Source excerpt:
★ ★ ★ ★ ★ ★ ★
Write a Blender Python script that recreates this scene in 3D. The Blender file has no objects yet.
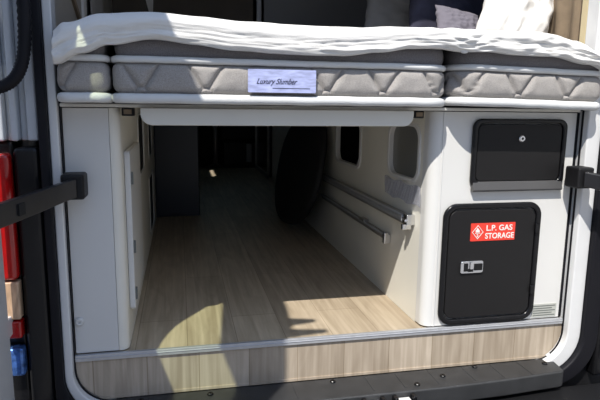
import bpy, bmesh, math, random
from mathutils import Vector, Matrix, noise
random.seed(4)
S = bpy.context.scene
C = S.collection
PI = math.pi

# ------------------------------------------------------------------ materials
def mat(name, col, rough=.5, metal=0, spec=.5, var=0, scale=20, bump=0, bscale=200, stretch=(1,1,1), coat=0):
    m = bpy.data.materials.new(name); m.use_nodes = True
    n = m.node_tree.nodes; l = m.node_tree.links; b = n['Principled BSDF']
    b.inputs['Base Color'].default_value = (*col, 1); b.inputs['Roughness'].default_value = rough
    b.inputs['Metallic'].default_value = metal; b.inputs['Specular IOR Level'].default_value = spec
    b.inputs['Coat Weight'].default_value = coat
    tc = n.new('ShaderNodeTexCoord'); mp = n.new('ShaderNodeMapping'); mp.inputs['Scale'].default_value = stretch
    l.new(tc.outputs['Object'], mp.inputs[0])
    nz = n.new('ShaderNodeTexNoise'); nz.inputs['Scale'].default_value = scale; nz.inputs['Detail'].default_value = 4
    l.new(mp.outputs[0], nz.inputs['Vector'])
    v = max(var, .02)
    r = n.new('ShaderNodeValToRGB'); l.new(nz.outputs[0], r.inputs[0])
    r.color_ramp.elements[0].position = .3; r.color_ramp.elements[1].position = .7
    r.color_ramp.elements[0].color = (*[c*(1-v) for c in col], 1); r.color_ramp.elements[1].color = (*[min(1, c*(1+v)) for c in col], 1)
    l.new(r.outputs[0], b.inputs['Base Color'])
    if bump:
        nb = n.new('ShaderNodeTexNoise'); nb.inputs['Scale'].default_value = bscale; nb.inputs['Detail'].default_value = 3
        l.new(mp.outputs[0], nb.inputs['Vector'])
        bp = n.new('ShaderNodeBump'); bp.inputs['Strength'].default_value = bump; bp.inputs['Distance'].default_value = .002
        l.new(nb.outputs[0], bp.inputs['Height']); l.new(bp.outputs[0], b.inputs['Normal'])
    return m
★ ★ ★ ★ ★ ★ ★
Aim of the exercise: Repeat all the data as it stands, dropping any images it holds.

Right answer:
Write a Blender Python script that recreates this scene in 3D. The Blender file has no objects yet.
import bpy, bmesh, math, random
from mathutils import Vector, Matrix, noise
random.seed(4)
S = bpy.context.scene
C = S.collection
PI = math.pi

# ------------------------------------------------------------------ materials
def mat(name, col, rough=.5, metal=0, spec=.5, var=0, scale=20, bump=0, bscale=200, stretch=(1,1,1), coat=0):
    m = bpy.data.materials.new(name); m.use_nodes = True
    n = m.node_tree.nodes; l = m.node_tree.links; b = n['Principled BSDF']
    b.inputs['Base Color'].default_value = (*col, 1); b.inputs['Roughness'].default_value = rough
    b.inputs['Metallic'].default_value = metal; b.inputs['Specular IOR Level'].default_value = spec
    b.inputs['Coat Weight'].default_value = coat
    tc = n.new('ShaderNodeTexCoord'); mp = n.new('ShaderNodeMapping'); mp.inputs['Scale'].default_value = stretch
    l.new(tc.outputs['Object'], mp.inputs[0])
    nz = n.new('ShaderNodeTexNoise'); nz.inputs['Scale'].default_value = scale; nz.inputs['Detail'].default_value = 4
    l.new(mp.outputs[0], nz.inputs['Vector'])
    v = max(var, .02)
    r = n.new('ShaderNodeValToRGB'); l.new(nz.outputs[0], r.inputs[0])
    r.color_ramp.elements[0].position = .3; r.color_ramp.elements[1].position = .7
    r.color_ramp.elements[0].color = (*[c*(1-v) for c in col], 1); r.color_ramp.elements[1].color = (*[min(1, c*(1+v)) for c in col], 1)
    l.new(r.outputs[0], b.inputs['Base Color'])
    if bump:
        nb = n.new('ShaderNodeTexNoise'); nb.inputs['Scale'].default_value = bscale; nb.inputs['Detail'].default_value = 3
        l.new(mp.outputs[0], nb.inputs['Vector'])
        bp = n.new('ShaderNodeBump'); bp.inputs['Strength'].default_value = bump; bp.inputs['Distance'].default_value = .002
        l.new(nb.outputs[0], bp.inputs['Height']); l.new(bp.outputs[0], b.inputs['Normal'])
    return m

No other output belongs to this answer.